The Nobel Peace Prize laureate landed in Karachi Tuesday and will stay in Sindh to show solidarity with flood victims, according to the source. She is expected to stay for a few days and travel to flood-affected areas to talk directly with victims about their condition, the source said.

The extreme flooding this summer, caused by fierce monsoon rains, killed nearly 1,700 people, injured another 13,000 and affected over 33 million, according to Pakistan’s National Disaster Management Authority. Millions of acres of crops were damaged and 18,000 schools were destroyed, impacting over 3 million children, officials said.

“Extreme flooding in Pakistan is sweeping away houses, schools and communities,” Yousafzai tweeted in August, noting that millions have been affected, “including in my home of Swat Valley.”

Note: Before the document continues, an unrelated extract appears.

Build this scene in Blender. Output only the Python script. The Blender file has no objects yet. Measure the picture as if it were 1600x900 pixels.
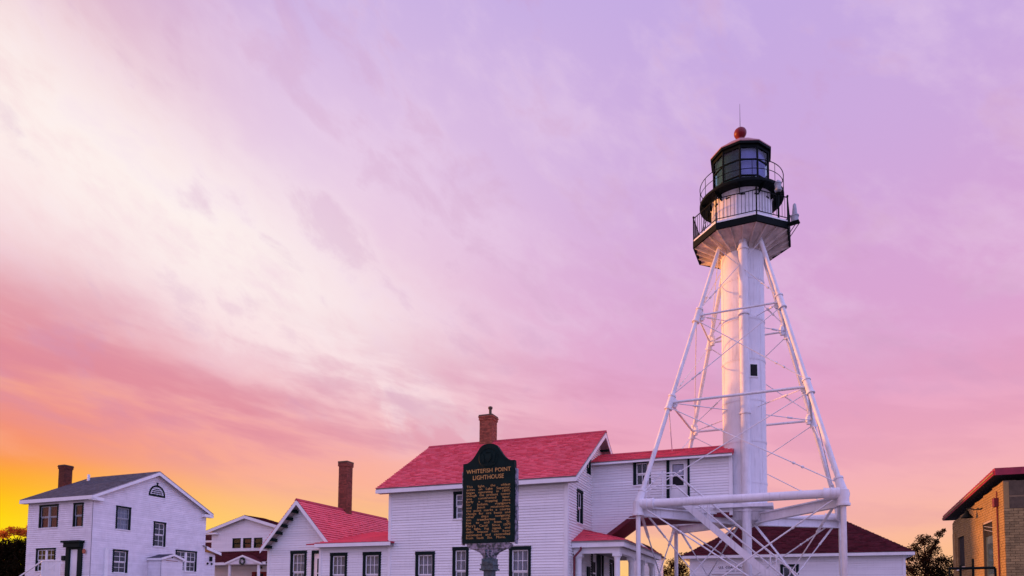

Her organization Malala Fund said it has been working to mitigate the impact of the flooding on girls’ access to education as well as help provide funding to partners that are providing direct flood relief.

Yousafzai’s return to Pakistan comes a decade after she survived an assassination attempt ordered by the Taliban because she spoke out for the right of all girls to go to school. On Oct. 9, 2012, on her way home from school, a Taliban terrorist stopped her school van, identified Malala, then 15, and shot her in the head.

A school van carrying female students was fired upon on Monday in Yousafzai’s native Swat Valley, killing the driver. Thousands of people in the region protested against increased violence in the region on Tuesday.